Exercise prompt:
Return the material below in full and exactly.

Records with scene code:
********************

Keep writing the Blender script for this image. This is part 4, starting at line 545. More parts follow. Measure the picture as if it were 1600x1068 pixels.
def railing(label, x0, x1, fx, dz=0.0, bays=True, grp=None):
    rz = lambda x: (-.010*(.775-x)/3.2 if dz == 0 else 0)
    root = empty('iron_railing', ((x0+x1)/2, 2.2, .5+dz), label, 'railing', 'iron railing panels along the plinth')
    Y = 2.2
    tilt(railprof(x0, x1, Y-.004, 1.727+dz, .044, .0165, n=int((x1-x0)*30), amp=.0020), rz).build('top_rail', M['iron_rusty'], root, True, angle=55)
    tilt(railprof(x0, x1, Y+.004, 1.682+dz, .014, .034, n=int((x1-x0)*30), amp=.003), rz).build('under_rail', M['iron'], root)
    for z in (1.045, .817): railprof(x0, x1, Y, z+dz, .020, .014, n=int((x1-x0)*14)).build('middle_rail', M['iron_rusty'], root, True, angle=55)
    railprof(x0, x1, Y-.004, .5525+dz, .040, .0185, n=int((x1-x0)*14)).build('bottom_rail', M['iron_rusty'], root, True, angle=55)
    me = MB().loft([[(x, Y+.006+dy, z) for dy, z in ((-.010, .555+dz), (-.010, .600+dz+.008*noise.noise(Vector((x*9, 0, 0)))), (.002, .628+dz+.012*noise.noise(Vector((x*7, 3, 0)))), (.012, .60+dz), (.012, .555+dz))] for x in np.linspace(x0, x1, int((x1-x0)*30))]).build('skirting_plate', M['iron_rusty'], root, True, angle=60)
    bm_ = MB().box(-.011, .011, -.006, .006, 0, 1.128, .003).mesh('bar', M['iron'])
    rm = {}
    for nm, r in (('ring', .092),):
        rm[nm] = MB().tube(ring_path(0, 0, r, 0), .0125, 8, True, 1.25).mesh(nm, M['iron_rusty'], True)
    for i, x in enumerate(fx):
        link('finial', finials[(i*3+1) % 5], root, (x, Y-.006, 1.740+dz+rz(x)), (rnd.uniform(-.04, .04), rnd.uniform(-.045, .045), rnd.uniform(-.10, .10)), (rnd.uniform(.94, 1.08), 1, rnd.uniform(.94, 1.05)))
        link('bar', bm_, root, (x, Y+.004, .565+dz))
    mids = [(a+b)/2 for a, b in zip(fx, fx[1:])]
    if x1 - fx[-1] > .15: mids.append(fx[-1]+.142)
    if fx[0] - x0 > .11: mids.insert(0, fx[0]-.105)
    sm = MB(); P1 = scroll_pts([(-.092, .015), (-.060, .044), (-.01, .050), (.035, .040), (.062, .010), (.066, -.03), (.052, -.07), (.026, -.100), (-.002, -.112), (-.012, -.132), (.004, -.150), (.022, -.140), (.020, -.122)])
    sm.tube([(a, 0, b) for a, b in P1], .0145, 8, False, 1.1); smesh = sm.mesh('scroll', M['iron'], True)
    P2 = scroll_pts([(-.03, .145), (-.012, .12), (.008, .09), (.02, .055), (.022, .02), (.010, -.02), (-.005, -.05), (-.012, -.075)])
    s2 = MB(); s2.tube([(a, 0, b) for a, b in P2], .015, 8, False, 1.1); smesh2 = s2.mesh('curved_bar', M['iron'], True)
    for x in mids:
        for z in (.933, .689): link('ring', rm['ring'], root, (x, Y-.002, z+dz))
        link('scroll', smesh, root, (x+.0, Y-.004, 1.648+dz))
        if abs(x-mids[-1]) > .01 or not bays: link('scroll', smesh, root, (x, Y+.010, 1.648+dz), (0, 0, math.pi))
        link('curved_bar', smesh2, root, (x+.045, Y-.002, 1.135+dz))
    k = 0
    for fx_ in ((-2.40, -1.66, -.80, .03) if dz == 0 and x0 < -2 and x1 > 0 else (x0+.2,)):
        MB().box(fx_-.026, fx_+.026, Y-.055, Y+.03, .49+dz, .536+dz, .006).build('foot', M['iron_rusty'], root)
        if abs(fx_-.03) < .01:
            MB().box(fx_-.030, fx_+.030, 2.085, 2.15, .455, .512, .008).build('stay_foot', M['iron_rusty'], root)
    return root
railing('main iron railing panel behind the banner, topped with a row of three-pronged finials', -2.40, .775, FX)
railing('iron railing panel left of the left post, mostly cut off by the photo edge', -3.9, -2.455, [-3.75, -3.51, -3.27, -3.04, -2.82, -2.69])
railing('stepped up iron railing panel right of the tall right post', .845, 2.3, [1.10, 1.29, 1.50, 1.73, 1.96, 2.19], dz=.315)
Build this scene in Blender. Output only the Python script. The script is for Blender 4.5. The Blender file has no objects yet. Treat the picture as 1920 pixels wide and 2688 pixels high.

********************

Result below:
Keep writing the Blender script for this image. This is part 4, starting at line 545. More parts follow. Measure the picture as if it were 1600x1068 pixels.
def railing(label, x0, x1, fx, dz=0.0, bays=True, grp=None):
    rz = lambda x: (-.010*(.775-x)/3.2 if dz == 0 else 0)
    root = empty('iron_railing', ((x0+x1)/2, 2.2, .5+dz), label, 'railing', 'iron railing panels along the plinth')
    Y = 2.2
    tilt(railprof(x0, x1, Y-.004, 1.727+dz, .044, .0165, n=int((x1-x0)*30), amp=.0020), rz).build('top_rail', M['iron_rusty'], root, True, angle=55)
    tilt(railprof(x0, x1, Y+.004, 1.682+dz, .014, .034, n=int((x1-x0)*30), amp=.003), rz).build('under_rail', M['iron'], root)
    for z in (1.045, .817): railprof(x0, x1, Y, z+dz, .020, .014, n=int((x1-x0)*14)).build('middle_rail', M['iron_rusty'], root, True, angle=55)
    railprof(x0, x1, Y-.004, .5525+dz, .040, .0185, n=int((x1-x0)*14)).build('bottom_rail', M['iron_rusty'], root, True, angle=55)
    me = MB().loft([[(x, Y+.006+dy, z) for dy, z in ((-.010, .555+dz), (-.010, .600+dz+.008*noise.noise(Vector((x*9, 0, 0)))), (.002, .628+dz+.012*noise.noise(Vector((x*7, 3, 0)))), (.012, .60+dz), (.012, .555+dz))] for x in np.linspace(x0, x1, int((x1-x0)*30))]).build('skirting_plate', M['iron_rusty'], root, True, angle=60)
    bm_ = MB().box(-.011, .011, -.006, .006, 0, 1.128, .003).mesh('bar', M['iron'])
    rm = {}
    for nm, r in (('ring', .092),):
        rm[nm] = MB().tube(ring_path(0, 0, r, 0), .0125, 8, True, 1.25).mesh(nm, M['iron_rusty'], True)
    for i, x in enumerate(fx):
        link('finial', finials[(i*3+1) % 5], root, (x, Y-.006, 1.740+dz+rz(x)), (rnd.uniform(-.04, .04), rnd.uniform(-.045, .045), rnd.uniform(-.10, .10)), (rnd.uniform(.94, 1.08), 1, rnd.uniform(.94, 1.05)))
        link('bar', bm_, root, (x, Y+.004, .565+dz))
    mids = [(a+b)/2 for a, b in zip(fx, fx[1:])]
    if x1 - fx[-1] > .15: mids.append(fx[-1]+.142)
    if fx[0] - x0 > .11: mids.insert(0, fx[0]-.105)
    sm = MB(); P1 = scroll_pts([(-.092, .015), (-.060, .044), (-.01, .050), (.035, .040), (.062, .010), (.066, -.03), (.052, -.07), (.026, -.100), (-.002, -.112), (-.012, -.132), (.004, -.150), (.022, -.140), (.020, -.122)])
    sm.tube([(a, 0, b) for a, b in P1], .0145, 8, False, 1.1); smesh = sm.mesh('scroll', M['iron'], True)
    P2 = scroll_pts([(-.03, .145), (-.012, .12), (.008, .09), (.02, .055), (.022, .02), (.010, -.02), (-.005, -.05), (-.012, -.075)])
    s2 = MB(); s2.tube([(a, 0, b) for a, b in P2], .015, 8, False, 1.1); smesh2 = s2.mesh('curved_bar', M['iron'], True)
    for x in mids:
        for z in (.933, .689): link('ring', rm['ring'], root, (x, Y-.002, z+dz))
        link('scroll', smesh, root, (x+.0, Y-.004, 1.648+dz))
        if abs(x-mids[-1]) > .01 or not bays: link('scroll', smesh, root, (x, Y+.010, 1.648+dz), (0, 0, math.pi))
        link('curved_bar', smesh2, root, (x+.045, Y-.002, 1.135+dz))
    k = 0
    for fx_ in ((-2.40, -1.66, -.80, .03) if dz == 0 and x0 < -2 and x1 > 0 else (x0+.2,)):
        MB().box(fx_-.026, fx_+.026, Y-.055, Y+.03, .49+dz, .536+dz, .006).build('foot', M['iron_rusty'], root)
        if abs(fx_-.03) < .01:
            MB().box(fx_-.030, fx_+.030, 2.085, 2.15, .455, .512, .008).build('stay_foot', M['iron_rusty'], root)
    return root
railing('main iron railing panel behind the banner, topped with a row of three-pronged finials', -2.40, .775, FX)
railing('iron railing panel left of the left post, mostly cut off by the photo edge', -3.9, -2.455, [-3.75, -3.51, -3.27, -3.04, -2.82, -2.69])
railing('stepped up iron railing panel right of the tall right post', .845, 2.3, [1.10, 1.29, 1.50, 1.73, 1.96, 2.19], dz=.315)
Build this scene in Blender. Output only the Python script. The script is for Blender 4.5. The Blender file has no objects yet. Treat the picture as 1920 pixels wide and 2688 pixels high.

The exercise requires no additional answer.